Page 2 - Lesson Note-47 (1)
P. 2
Quantitative Measures
Bank rate: -
It is the minimum rate at which the central bank of a country gives credit
to the commercial banks to meet their long-term needs.
• During excess demand situation the Bank Rate is increased which
further increases the rate of interest charged by the commercial
banks while advancing loans to the general public.
• It makes the credit costlier and demand for bank money decrease.
• Money supply into the economy decreases and purchasing power
is curtailed.
• AD falls and excess demand situation is corrected.
The reverse is true in case of deficient demand.
Repo Rate: -
It is the minimum rate at which the central bank of a country gives
credit to the commercial banks against approved securities to meet
their short-term needs.
• During excess demand situation the Repo Rate is increased which
further increases the rate of interest charged by the commercial
banks while advancing loans to the general public.
• It makes the credit costlier and demand for bank money decrease.
• Money supply into the economy decreases and purchasing power
is curtailed.
• AD falls and excess demand situation is corrected.

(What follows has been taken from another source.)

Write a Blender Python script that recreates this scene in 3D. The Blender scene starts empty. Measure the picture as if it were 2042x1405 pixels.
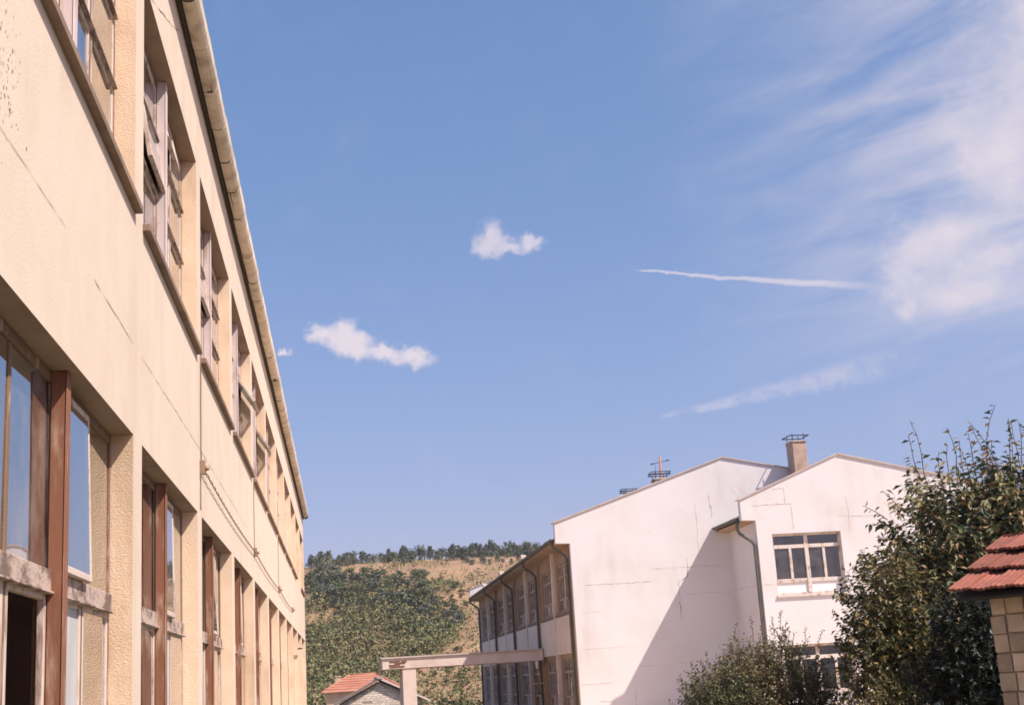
import bpy, bmesh, math, random
from mathutils import Vector, Matrix
R = math.radians
scene = bpy.context.scene
COL = scene.collection

# ------------------------------------------------------------------ camera
ZC = 1.65
PITCH, ROLL, YAW, FPX = 0.23623, -0.061117, 0.134786, 2687.3
fwd = Vector((math.sin(YAW) * math.cos(PITCH), math.cos(YAW) * math.cos(PITCH), math.sin(PITCH)))
rgt = Vector((math.cos(YAW), -math.sin(YAW), 0))
upv = rgt.cross(fwd)
r2 = math.cos(ROLL) * rgt + math.sin(ROLL) * upv
u2 = math.cos(ROLL) * upv - math.sin(ROLL) * rgt
cam = bpy.data.cameras.new('camera')
cam.sensor_width = 36.0
cam.lens = 36.0 * FPX / 2042.0
cam.clip_start = 0.1
cam.clip_end = 3000
camo = bpy.data.objects.new('camera', cam)
COL.objects.link(camo)
camo.matrix_world = Matrix(((r2.x, u2.x, -fwd.x, 0), (r2.y, u2.y, -fwd.y, 0), (r2.z, u2.z, -fwd.z, ZC), (0, 0, 0, 1)))
scene.camera = camo

# ------------------------------------------------------------------ exposure
scene.view_settings.view_transform = 'Standard'
scene.view_settings.look = 'None'
scene.view_settings.exposure = 0.65
scene.view_settings.gamma = 1.0
scene.view_settings.use_curve_mapping = False
scene.cycles.filter_width = 1.7
scene.cycles.max_bounces = 8

# ------------------------------------------------------------------ sun
SUN_DIR = Vector((-1.0, 0.70, -1.52)).normalized()      # the way the light travels
sun = bpy.data.lights.new('sun', 'SUN')
sun.energy = 4.3
sun.angle = R(0.53)
sun.color = (1.0, 0.90, 0.76)
suno = bpy.data.objects.new('sun', sun)
COL.objects.link(suno)
suno.rotation_euler = SUN_DIR.to_track_quat('-Z', 'Y').to_euler()
SUN_EL = math.asin(-SUN_DIR.z)
SUN_AZ = math.atan2(-SUN_DIR.x, -SUN_DIR.y)              # clockwise from +Y

# ------------------------------------------------------------------ node helper
class G:
    """tiny expression builder on a node tree"""
    def __init__(s, nt): s.nt = nt
    def sock(s, inp, v):
        if isinstance(v, bpy.types.NodeSocket): s.nt.links.new(v, inp)
        else: inp.default_value = v
    def m(s, op, a, b=0.0, c=0.0, clamp=False):
        n = s.nt.nodes.new('ShaderNodeMath'); n.operation = op; n.use_clamp = clamp
        for i, v in enumerate((a, b, c)): s.sock(n.inputs[i], v)
        return n.outputs[0]
    def add(s, a, b): return s.m('ADD', a, b)
    def sub(s, a, b): return s.m('SUBTRACT', a, b)
    def mul(s, a, b): return s.m('MULTIPLY', a, b)
    def mx(s, a, b): return s.m('MAXIMUM', a, b)
    def sm(s, v, lo, hi, a=0.0, b=1.0):
        n = s.nt.nodes.new('ShaderNodeMapRange'); n.interpolation_type = 'SMOOTHSTEP'
        for i, x in enumerate((v, lo, hi, a, b)): s.sock(n.inputs[i], x)
        return n.outputs[0]
    def vec(s, x, y, z=0.0):
        n = s.nt.nodes.new('ShaderNodeCombineXYZ')
        for i, v in enumerate((x, y, z)): s.sock(n.inputs[i], v)
        return n.outputs[0]
    def sep(s, v):
        n = s.nt.nodes.new('ShaderNodeSeparateXYZ'); s.sock(n.inputs[0], v)
        return n.outputs
    def noise(s, v, scale, detail=4.0, rough=0.55, dist=0.0):
        n = s.nt.nodes.new('ShaderNodeTexNoise'); n.inputs['Scale'].default_value = scale
        n.inputs['Detail'].default_value = detail; n.inputs['Roughness'].default_value = rough
        n.inputs['Distortion'].default_value = dist
        s.sock(n.inputs['Vector'], v)
        return n.outputs[0]
    def mix(s, f, a, b, blend='MIX'):
        n = s.nt.nodes.new('ShaderNodeMix'); n.data_type = 'RGBA'; n.blend_type = blend
        s.sock(n.inputs[0], f)
        for i, v in ((6, a), (7, b)):
            if isinstance(v, tuple) and len(v) == 3: v = v + (1.0,)
            s.sock(n.inputs[i], v)
        return n.outputs[2]

# ------------------------------------------------------------------ world: clear sky, thin clouds
world = bpy.data.worlds.new('World')
scene.world = world
world.use_nodes = True
nt = world.node_tree
nt.nodes.clear()
g = G(nt)
out = nt.nodes.new('ShaderNodeOutputWorld')
bg = nt.nodes.new('ShaderNodeBackground')
bg.inputs[1].default_value = 0.12
nt.links.new(bg.outputs[0], out.inputs[0])
sky = nt.nodes.new('ShaderNodeTexSky')
sky.sky_type = 'NISHITA'
sky.sun_disc = False
sky.sun_elevation = SUN_EL
sky.sun_rotation = SUN_AZ
sky.altitude = 300
sky.air_density = 1.0
sky.dust_density = 2.0
sky.ozone_density = 2.0
tc = nt.nodes.new('ShaderNodeTexCoord')
d = g.sep(tc.outputs['Generated'])
az = g.m('DEGREES', g.m('ARCTAN2', d[0], d[1]))
el = g.m('DEGREES', g.m('ARCSINE', d[2]))
AE = g.vec(az, el)
fine = g.noise(AE, 1.1, 7, 0.6, 0.3)
broad = g.noise(AE, 0.35, 5, 0.55, 0.4)
def warped(freq, amp, sy=1.0):
    wn = nt.nodes.new('ShaderNodeTexNoise'); wn.inputs['Scale'].default_value = freq; wn.inputs['Detail'].default_value = 6
    wn.inputs['Roughness'].default_value = 0.6; nt.links.new(AE, wn.inputs['Vector'])
    q = nt.nodes.new('ShaderNodeSeparateColor'); nt.links.new(wn.outputs[1], q.inputs[0])
    return g.add(az, g.mul(g.sub(q.outputs[0], 0.5), amp)), g.add(el, g.mul(g.sub(q.outputs[1], 0.5), amp * sy))
def blobs(lst, w):
    acc = None
    for a, e, sa, se in lst:
        x = g.mul(g.sub(w[0], a), 1.0 / sa); y = g.mul(g.sub(w[1], e), 1.0 / se)
        q = g.m('EXPONENT', g.mul(g.add(g.mul(x, x), g.mul(y, y)), -0.9))
        acc = q if acc is None else g.sub(g.add(acc, q), g.mul(acc, q))
    return acc
WP, WC = warped(1.3, 1.5, 0.8), warped(0.28, 6.0, 0.6)
nz = lambda n, amp: g.mul(g.sub(n, 0.5), amp)
# small fair-weather puffs
puff1 = blobs([(-0.5, 14.75, 0.75, 0.42), (0.35, 14.7, 0.75, 0.72), (1.0, 14.15, 0.9, 0.6), (2.1, 13.85, 0.75, 0.32), (3.35, 13.55, 0.85, 0.52), (-2.2, 14.0, 0.4, 0.16)], WP)
puff2 = blobs([(7.2, 18.55, 0.55, 0.62), (6.8, 18.05, 0.75, 0.42), (7.9, 17.95, 0.8, 0.3), (8.85, 18.2, 0.5, 0.32)], WP)
m1 = g.sm(g.add(puff1, nz(fine, 0.9)), 0.24, 1.0, 0.0, 0.90)
m2 = g.sm(g.add(puff2, nz(fine, 0.9)), 0.24, 1.1, 0.0, 0.74)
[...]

The reverse is true in case of deficient demand.
Reverse Repo rate: -
It is the rate at which the commercial banks park their excess reserves
with RBI through purchase of RBI securities in order to earn extra
income on otherwise idle cash reserves.
• During excess demand situation Reverse Repo Rate is increased
that encourages commercial banks to park their surplus funds
with the central bank.
• The lending capacity and credit creation power of commercial
banks is squeezed resulting a decline money supply and
purchasing power in the hands of the public.
• AD falls and excess demand situation is corrected.